Pocahontas and the Civil War: #1

In observance of these years collectively know as the 150th anniversary of the Civil War, I’ll be blogging occasionally to quote sections of The War of the Rebellion: a Compilation of the Official Records of the Union and Confederate Armies, listing some of the sections that mention Pocahontas, Arkansas. This compilation is fascinating for those interested in this period of our history, featuring reports from the field sent up the chain of command so the officers at the top would know what was going on “in the trenches” during the war.

This first post points out that as early as 1862, thousands of troops were moving around this area, and more than a couple of generals!

U.S.A. General Frederick Steele

September 20, 1862

General SCHOFIELD, Waynesville, Mo.

Following dispatch received from Boyd:

Captain Hagan, commanding a scout of two companies, has returned. Hagan reports that McBride, with 2,000 men, is 8 miles this side of Pocahontas; there is also a force also at Smithville, and 3 miles below Pocahontas yet another force. McBride has five pieces of artillery.

Captain Hagan brings with him a returned prisoner of Steele’s command [U.S General Frederick Steele]. He says troops are scattered from Little Rock to Pocahontas, and are concentrating near Pocahontas and Smithville to wait for Price or Hindman. [Confederate General Sterling Price and Confederate General Thomas Hindman]

C.S.A. General Sterling Price
C.S.A. General Thomas Hindman







I am fitting Backof’s and Stange’s batteries as rapidly as I can. As I said to you, Fisk’s regiment leaves for Rolla on Monday. [Rolla Missouri (Fort Leonard Wood) is about 170 miles north of Pocahontas.] Will you authorize me to have raised another light battery? It has been suggested to me that the main movement may be on the southeast, as the counties beyond Rolla cannot furnish supplies to the rebels. I will work out carefully. Three more companies of Cavender’s go to the Cape [Girardeau, Missouri] on Sunday.

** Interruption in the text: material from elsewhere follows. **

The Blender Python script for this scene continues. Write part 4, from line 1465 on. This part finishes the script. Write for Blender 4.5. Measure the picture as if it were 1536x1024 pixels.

Source: http://ehistory.osu.edu/osu/sources/recordview.cfm?content=/019/0655

One Reply to “Pocahontas and the Civil War: #1”

  1. BC

    After all the CSA troops were pulled out of this area to face Grant’s invasion east of the Mississippi, this was something of a ‘no man’s land’ here, constantly moving from Confederate to Union control, yet mostly characterized by no one in control.
    Large bands of irregulars (troops under the command of neither government), also known as raiders, mauraders, or bushwhackers, held sway in Randolph County. These bands of up to 350 men are said to have hidden out in the canebreaks along the rivers, coming out to murder, rape, and rob the populace. Toward the end of the war, the famous raider, Quantrill, was here along with the James brothers.
    Regular army troops fought eleven ‘actions (including seven ‘major actions’) against those bands of raiders here. It was a desparate time. That’s why the women of the town turned out shouting “Hurray, Halleuah” when Union troops finally took control of Pocahontas.